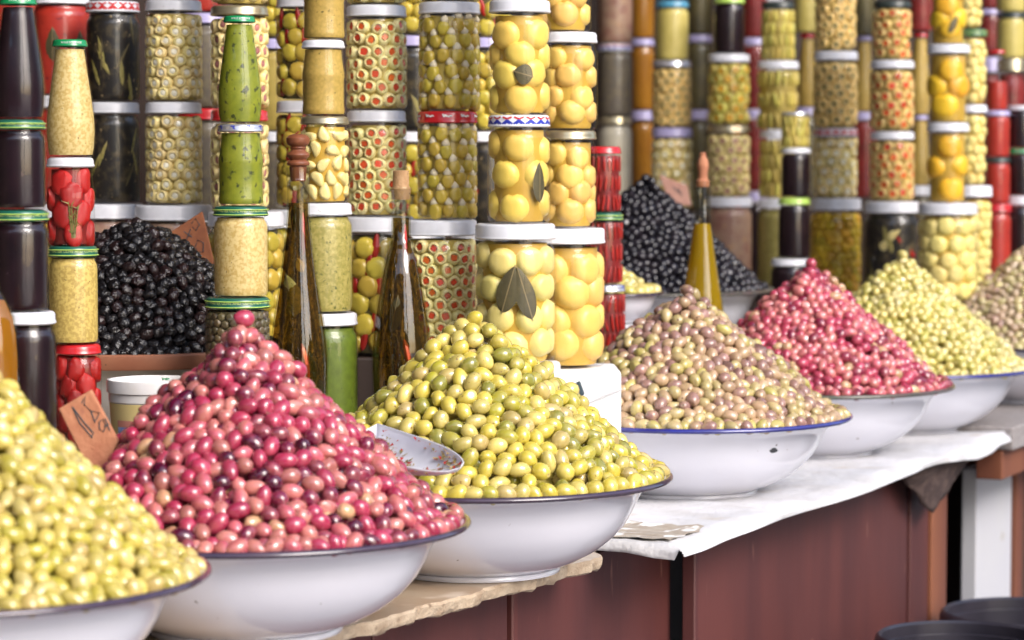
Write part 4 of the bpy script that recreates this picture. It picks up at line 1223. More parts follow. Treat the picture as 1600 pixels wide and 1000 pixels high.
stack('red pepper stack beside peach-yellow lemons', 944, 4.28, [
    ('red-lidded jar of red pepper strips', 'strips', 'red', 229, 332, 56, dict(cx=943)),
    ('green-lidded jar of red pepper strips', 'strips', 'teal', 332, 444, 60, dict(cx=944)),
    ('silver-lidded jar of red peppers and lemon', 'strips', 'bluesilver', 444, 580, 62, dict(cx=947)),
], 'red pepper jars', 'riser')

# ------------------------------------------------------------------ blurred jars of the farther stall
GF = 'blurred jars at the far stall'
stack('first far column right of lemons', 961, 6.3, [
    ('jar of pinkish mixed pickles', 'pink_mix', 'white', -60, 69, 56),
    ('blue-patterned-lid jar of dark herbs', 'herb_mix', 'bluered', 69, 182, 56),
    ('gold-lidded jar of cream-coloured paste', 'cream', 'gold', 182, 330, 56),
], GF, 'far', True)
stack('far honey column', 1003, 6.55, [
    ('jar of honey cut by frame', 'honey', 'lavender', -60, 61, 40), ('purple-lidded jar of honey', 'honey', 'lavender', 61, 173, 40), ('purple-lidded jar of dark honey', 'honey', 'lavender', 173, 330, 40),
], GF, 'far', True)
stack('far column above black olives', 1050, 6.2, [
    ('blue-lidded jar of pale sauce', 'pale_sauce', 'blue', 2, 95, 54), ('silver-lidded jar of green-dotted slices', 'greendot', 'silver', 95, 200, 63), ('white-lidded jar of pale slices', 'farring', 'lavender', 200, 330, 66),
], GF, 'far', True)
stack('far column behind oil bottle', 1139, 6.1, [
    ('lime-lidded jar of dark jam', 'dark_jam', 'lime', -4, 85, 50), ('white-lidded jar of yellow-dotted slices', 'yellowdot', 'white', 85, 196, 67),
    ('gold-lidded jar of pink-dotted slices', 'pinkring', 'gold', 196, 308, 68), ('white-lidded jar of mixed pickles', 'pink_mix', 'white', 308, 440, 74),
], GF, 'far', True)
stack('far gherkin column', 1216, 6.12, [
    ('dark-lidded jar of gherkins', 'gherkin', 'black', 3, 96, 54), ('white-lidded jar of gherkins', 'gherkin', 'white', 96, 204, 66),
    ('white-lidded jar of small gherkins', 'gherkin', 'white', 204, 311, 60), ('white-lidded jar of dull gherkins', 'tapenade', 'white', 311, 450, 66),
], GF, 'far', True)
stack('far dark jam stack', 1243, 5.62, [
    ('silver-lidded small jar of gherkins', 'gherkin', 'silver', 175, 231, 46, dict(cx=1243)), ('white-lidded jar of dark jam', 'dark_jam', 'white', 231, 309, 47, dict(cx=1244)),
    ('lime-lidded jar of dark jam', 'dark_jam', 'lime', 309, 404, 51, dict(cx=1241)), ('white-lidded broad jar of dark jam', 'dark_jam', 'white', 404, 500, 64, dict(cx=1236)),
], GF, 'far', True)
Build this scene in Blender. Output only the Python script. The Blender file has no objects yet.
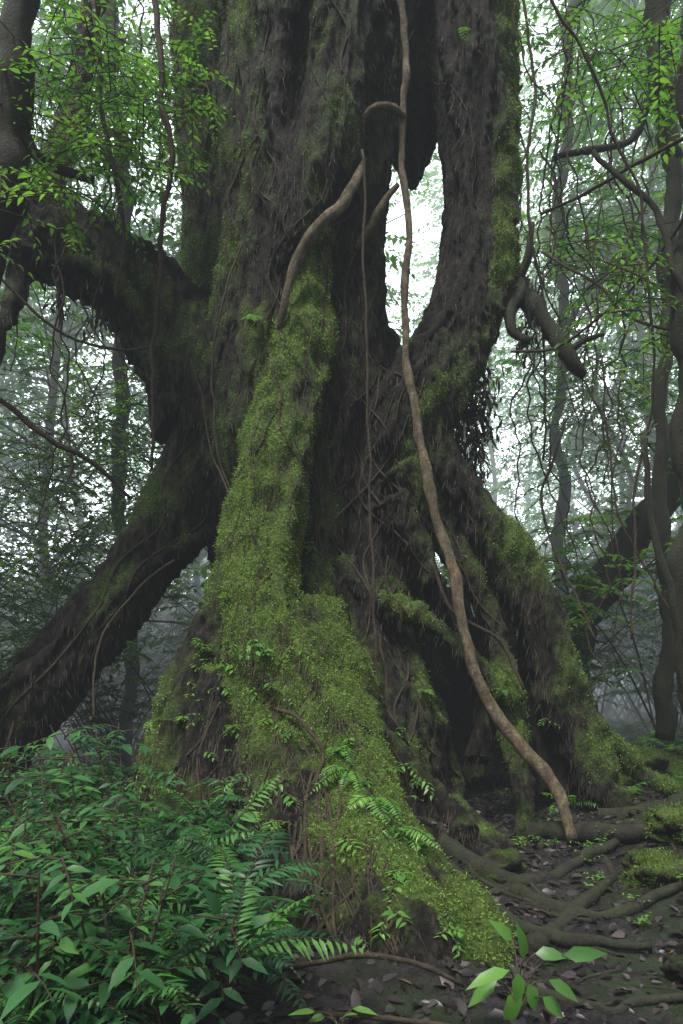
import bpy, math, random
import numpy as np
from mathutils import Vector, noise, kdtree
from mathutils.bvhtree import BVHTree
random.seed(7); rng=np.random.default_rng(7)
scene=bpy.context.scene
scene.view_settings.view_transform='Standard'; scene.view_settings.look='None'; scene.view_settings.exposure=0
FOC=740.0; EYE=1.6
def S(a,b,d):   # frame pixel (a,b) at depth d -> metres
    return np.array([(a-341.5)/FOC*d, d, EYE+(640-b)/FOC*d])

# ---------------------------------------------------------------- materials
def newmat(name):
    m=bpy.data.materials.new(name); m.use_nodes=True
    nt=m.node_tree; nt.nodes.clear()
    return m,nt,nt.nodes,nt.links
def ramp(n,stops):
    r=n.new('ShaderNodeValToRGB'); e=r.color_ramp.elements
    while len(e)<len(stops): e.new(0.5)
    for i,(p,c) in enumerate(stops):
        e[i].position=p; e[i].color=(*c,1)
    return r
def leaf_mat(name,stops,trans=0.35,rough=0.45,spec=0.5):
    m,nt,n,l=newmat(name)
    a=n.new('ShaderNodeAttribute'); a.attribute_name='rnd'
    r=ramp(n,stops); l.new(a.outputs['Fac'],r.inputs[0])
    p=n.new('ShaderNodeBsdfPrincipled'); p.inputs['Roughness'].default_value=rough; p.inputs['Specular IOR Level'].default_value=spec
    l.new(r.outputs[0],p.inputs['Base Color'])
    t=n.new('ShaderNodeBsdfTranslucent')
    g=n.new('ShaderNodeMixRGB'); g.blend_type='MULTIPLY'; g.inputs[0].default_value=1
    l.new(r.outputs[0],g.inputs[1]); g.inputs[2].default_value=(2.1,2.4,1.0,1)
    l.new(g.outputs[0],t.inputs[0])
    mx=n.new('ShaderNodeMixShader'); mx.inputs[0].default_value=trans
    l.new(p.outputs[0],mx.inputs[1]); l.new(t.outputs[0],mx.inputs[2])
    o=n.new('ShaderNodeOutputMaterial'); l.new(mx.outputs[0],o.inputs[0])
    return m
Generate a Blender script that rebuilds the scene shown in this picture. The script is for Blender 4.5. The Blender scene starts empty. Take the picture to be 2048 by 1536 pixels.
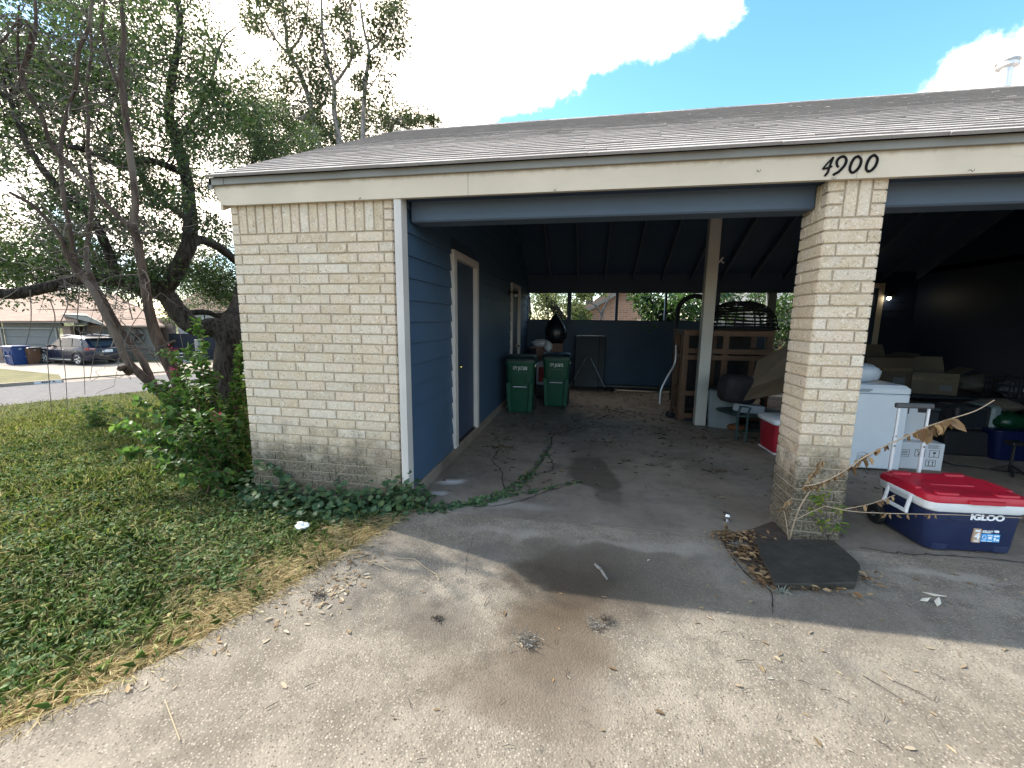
import bpy, math, random
import numpy as np
from mathutils import Vector, Matrix
random.seed(7); rng = np.random.default_rng(11)
SC = bpy.context.scene
COL = SC.collection
PI = math.pi
def rad(a): return math.radians(a)
# ---------------------------------------------------------------- survey of the place (camera pose solved from the brick courses)
CF = 837.274; CP, CYW, CR = 0.15203, 0.174883, 0.0098183
CAM = np.array([2.99028, -3.21839, 1.57735])
def _axes():
    cy, sy = math.cos(CYW), math.sin(CYW)
    f = np.array([-sy*math.cos(CP), cy*math.cos(CP), -math.sin(CP)])
    r = np.array([cy, sy, 0.]); u = np.cross(r, f)
    return math.cos(CR)*r+math.sin(CR)*u, -math.sin(CR)*r+math.cos(CR)*u, f
CRt, CUp, CFw = _axes()
def ray(px, py): return CRt*(px-1024)/CF+CUp*(768-py)/CF+CFw
def P(px, py, D): return CAM+D*ray(px, py)                   # point at depth D metres
def ON(px, py, ax, val):                                     # point on an axis plane
    i = 'xyz'.index(ax); d = ray(px, py); return CAM+d*((val-CAM[i])/d[i])
# ---------------------------------------------------------------- mesh helpers
class MB:
    def __init__(s): s.v = []; s.f = []; s.m = []; s.n = 0
    def add(s, vs, fs, m=0):
        n = len(s.v); s.v += [tuple(map(float, p)) for p in vs]
        s.f += [tuple(n+i for i in f) for f in fs]; s.m += [m]*len(fs)
    def quad(s, a, b, c, d, m=0): s.add([a, b, c, d], [(0, 1, 2, 3)], m)
    def box(s, x0, y0, z0, x1, y1, z1, m=0, bev=0.0):
        if x0 > x1: x0, x1 = x1, x0
        if y0 > y1: y0, y1 = y1, y0
        if z0 > z1: z0, z1 = z1, z0
        s.obox(((x0+x1)/2, (y0+y1)/2, (z0+z1)/2), (1, 0, 0), (0, 1, 0), (0, 0, 1), (x1-x0)/2, (y1-y0)/2, (z1-z0)/2, m, bev)
    def obox(s, c, X, Y, Z, hx, hy, hz, m=0, bev=0.0):
        c = np.array(c, float); X = np.array(X, float); Y = np.array(Y, float); Z = np.array(Z, float)
        b = min(bev, hx*.49, hy*.49, hz*.49)
        if b <= 0:
            vs = [c+X*hx*i+Y*hy*j+Z*hz*k for i in (-1, 1) for j in (-1, 1) for k in (-1, 1)]
            s.add(vs, [(0, 1, 3, 2), (4, 6, 7, 5), (0, 4, 5, 1), (2, 3, 7, 6), (0, 2, 6, 4), (1, 5, 7, 3)], m); return
        vs = []; idx = {}
        for i in (-1, 1):
            for j in (-1, 1):
                for k in (-1, 1):
                    for a in range(3):
                        h = [hx-b, hy-b, hz-b]; h[a] += b
                        idx[(i, j, k, a)] = len(vs); vs.append(c+X*h[0]*i+Y*h[1]*j+Z*h[2]*k)
        fs = []
        for a in range(3):
            o = [q for q in range(3) if q != a]
            for sg in (-1, 1):
                def key(p, q):
                    t = [0, 0, 0]; t[a] = sg; t[o[0]] = p; t[o[1]] = q; return (*t, a)
                f = [idx[key(-1, -1)], idx[key(1, -1)], idx[key(1, 1)], idx[key(-1, 1)]]
                par = sg*(1 if a != 1 else -1)
                fs.append(tuple(f if par > 0 else f[::-1]))
        for a in range(3):
            o = [q for q in range(3) if q != a]
            for p in (-1, 1):
                for q in (-1, 1):
                    def kk(e, ax):
                        t = [0, 0, 0]; t[a] = e; t[o[0]] = p; t[o[1]] = q; return idx[(*t, ax)]
                    fs.append((kk(-1, o[0]), kk(1, o[0]), kk(1, o[1]), kk(-1, o[1])))
        for i in (-1, 1):
            for j in (-1, 1):
                for k in (-1, 1): fs.append((idx[(i, j, k, 0)], idx[(i, j, k, 1)], idx[(i, j, k, 2)]))
        s.add(vs, fs, m)
    def bar(s, a, b, w, h=None, up=(0, 0, 1), m=0, bev=0.0):
        a = np.array(a, float); b = np.array(b, float); h = h or w
        d = b-a; L = np.linalg.norm(d); d = d/L
        u = np.array(up, float)
        if abs(d@u) > .95: u = np.array([1., 0, 0]) if abs(d[0]) < .9 else np.array([0, 1., 0])
        x = np.cross(d, u); x /= np.linalg.norm(x); u = np.cross(x, d)
        s.obox((a+b)/2, x, d, u, w/2, L/2, h/2, m, bev)
    def tube(s, pts, rr, n=8, m=0, cap=True, jit=0.0):
        pts = [np.array(p, float) for p in pts]
        if np.isscalar(rr): rr = [rr]*len(pts)
        vs = []; fs = []; ref = None
        for i, p in enumerate(pts):
            t = pts[min(i+1, len(pts)-1)]-pts[max(i-1, 0)]; t = t/(np.linalg.norm(t)+1e-9)
            if ref is None:
                ref = np.array([0, 0, 1.]) if abs(t[2]) < .9 else np.array([1., 0, 0])
            x = np.cross(t, ref); x /= (np.linalg.norm(x)+1e-9); y = np.cross(x, t); ref = y
            for k in range(n):
                a = 2*PI*k/n; r = rr[i]*(1+(random.uniform(-jit, jit) if jit else 0))
                vs.append(p+x*math.cos(a)*r+y*math.sin(a)*r)
        for i in range(len(pts)-1):
            for k in range(n):
                k2 = (k+1) % n
                fs.append((i*n+k, i*n+k2, (i+1)*n+k2, (i+1)*n+k))
        if cap:
            fs.append(tuple(range(n))[::-1]); e = (len(pts)-1)*n; fs.append(tuple(range(e, e+n)))
        s.add(vs, fs, m)
    def loft(s, rings, m=0, cap=True):
        n = len(rings[0]); vs = [p for r in rings for p in r]; fs = []
        for i in range(len(rings)-1):
            for k in range(n):
                k2 = (k+1) % n; fs.append((i*n+k, i*n+k2, (i+1)*n+k2, (i+1)*n+k))
        if cap:
            fs.append(tuple(range(n))[::-1]); e = (len(rings)-1)*n; fs.append(tuple(range(e, e+n)))
        s.add(vs, fs, m)
    def lathe(s, prof, c=(0, 0, 0), n=24, m=0, axis='z'):
        rings = []
        for r, h in prof:
            ring = []
            for k in range(n):
                a = 2*PI*k/n; q = (r*math.cos(a), r*math.sin(a), h)
                if axis == 'y': q = (q[0], q[2], -q[1])
                if axis == 'x': q = (q[2], q[0], q[1])
                ring.append((c[0]+q[0], c[1]+q[1], c[2]+q[2]))
            rings.append(ring)
        s.loft(rings, m)
    def prism(s, poly, a0, a1, axis='y', m=0):
        # poly in the other two axes (in order), extruded a0..a1
        def mk(p, a):
            return {'x': (a, p[0], p[1]), 'y': (p[0], a, p[1]), 'z': (p[0], p[1], a)}[axis]
        n = len(poly); vs = [mk(p, a0) for p in poly]+[mk(p, a1) for p in poly]
        fs = [tuple(range(n)), tuple(range(n, 2*n))[::-1]]+[(i, i+n, (i+1) % n+n, (i+1) % n) for i in range(n)]
        s.add(vs, fs, m)
    def sphere(s, c, r, nu=12, nv=8, m=0, jit=0.0, sq=(1, 1, 1)):
        vs = [(c[0], c[1], c[2]-r*sq[2])]; fs = []
        for i in range(1, nv):
            for k in range(nu):
                a = 2*PI*k/nu; b = -PI/2+PI*i/nv; q = r*(1+random.uniform(-jit, jit))
                vs.append((c[0]+q*sq[0]*math.cos(b)*math.cos(a), c[1]+q*sq[1]*math.cos(b)*math.sin(a), c[2]+q*sq[2]*math.sin(b)))
        vs.append((c[0], c[1], c[2]+r*sq[2])); T = len(vs)-1
        for k in range(nu):
            k2 = (k+1) % nu
            fs.append((0, 1+k2, 1+k)); fs.append((T, T-nu+k, T-nu+k2))
            for i in range(nv-2):
                o = 1+i*nu; fs.append((o+k, o+k2, o+nu+k2, o+nu+k))
        s.add(vs, fs, m)
    def build(s, name, mats, parent=None, smooth=False, xf=None, sharp=35):
        if not isinstance(mats, (list, tuple)): mats = [mats]
        me = bpy.data.meshes.new(name); me.from_pydata(s.v, [], s.f)
        for mt in mats: me.materials.append(mt)
        if len(mats) > 1: me.polygons.foreach_set('material_index', s.m)
        fixnormals(me)
        if smooth:
            me.polygons.foreach_set('use_smooth', [True]*len(me.polygons))
            try: me.set_sharp_from_angle(angle=rad(sharp))
            except Exception: pass
        me.update()
        o = bpy.data.objects.new(name, me); COL.objects.link(o)
        if parent is not None: o.parent = parent
        if xf is not None: o.matrix_local = xf
        return o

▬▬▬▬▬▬

## AIM
From the material above, count the lines that include "Blender" and give only the total.

## WRITTEN ANSWER
2